Russland 08.10.2003

Russland braucht "Kultur der Menschenrechte"

Vielen russischen Bürgern werden weiterhin Rechte verwehrt / Meinungs- und Informationsfreiheit stark eingeschränkt / ai und RoG fordern von Putin und internationaler Staatengemeinschaft glaubhaftes und wirkungsvolles Eintreten für die Menschenrechte

Frankfurt, 8. Oktober 2003 - Auf einer gemeinsamen Pressekonferenz anlässlich der Frankfurter Buchmesse haben amnesty international (ai) und Reporter ohne Grenzen (RoG) den russischen Präsidenten Putin aufgefordert, in seinem Land endlich für eine Kultur der Menschenrechte zu sorgen.

"Die russischen Bürger müssen an eine gerechtere Zukunft glauben können. Dazu gehört, dass Menschen vor Folter, unfairen Gerichtsverfahren, der Todesstrafe, ungesetzlichen Tötungen, willkürlichen Inhaftierungen und Diskriminierungen geschützt werden und dass im Fall von Rechtsverletzungen
die dafür zuständigen Institutionen ihre Aufgaben zuverlässig erfüllen. Täter müssen zur Rechenschaft gezogen werden und Opfer Entschädigung erhalten und rehabilitiert werden. Medien müssen überall in Russland frei und ungehindert arbeiten können, auch in Tschetschenien", betonten ai und RoG.

"Nicht die Wahlen in Tschetschenien - von russischen Menschenrechtsgruppen als Farce bezeichnet, die nicht einmal mehr von der OSZE beobachtet wurden - werden den Menschenrechtsschutz in Tschetschenien voranbringen, sondern ein Ende der Straflosigkeit. Solange die Bürgerinnen und Bürger Tschetscheniens nicht darauf vertrauen können, dass Vergewaltigung, Folter, "Verschwindenlassen" und Mord begangen von russischen Sicherheitskräften wirksam Einhalt geboten wird, wird es kein Vertrauen in eine gerechtere Zukunft geben. Die bewaffneten Gruppen, selbst für schlimme Menschenrechtsverletzungen verantwortlich, werden weiteren Zulauf erhalten", sagte Peter Franck, ai-Russlandexperte.

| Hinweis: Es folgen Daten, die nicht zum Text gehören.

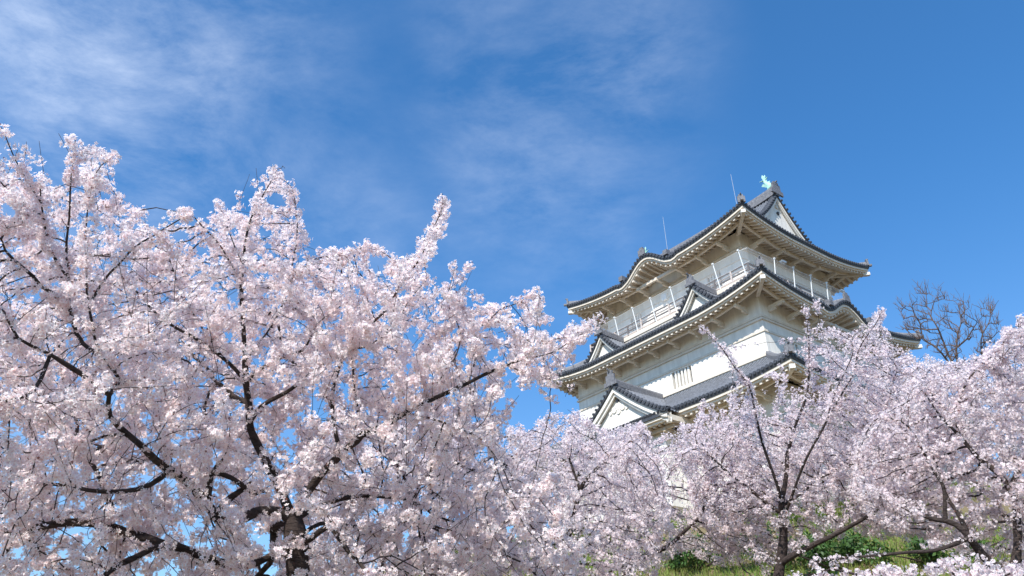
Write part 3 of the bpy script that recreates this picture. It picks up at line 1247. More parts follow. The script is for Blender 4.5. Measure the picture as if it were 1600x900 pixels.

"Von einer demokratischen Regierung erwarten wir eine offene Informationspolitik, die Meinungsvielfalt und unabhängige Berichterstattung zulässt. Was wir aber in Russland sehen, ist eine Politik, die die Instrumentalisierung der Medien und die Beschränkung der Informationsmöglichkeiten verfolgt", ergänzte Jürgen Döschner von RoG.

Insbesondere vor den im Dezember anstehenden Parlamentswahlen und der Anfang 2004 angesetzten Präsidentschaftswahlen befürchten ai und RoG weitere Einschränkungen in der politischen Berichterstattung. "Die Kluft, die es in Russland zwischen Recht und Realität gibt, muss überwunden werden. Nur wenn Journalisten und alle anderen Bevölkerungsgruppen Schutz und Sicherheit im eigenen Land erfahren, kann in Russland eine Kultur der Menschenrechte entstehen. Menschenrechte gehören daher nicht nur auf die Agenda des deutsch-russischen Kulturdialogs, Deutschland und die anderen
EU-Staaten haben auch auf dem EU-Russlandgipfel im November erneut die Gelegenheit, ein klares Wort zur Menschenrechtslage in Russland zu sprechen", sagten ai und RoG.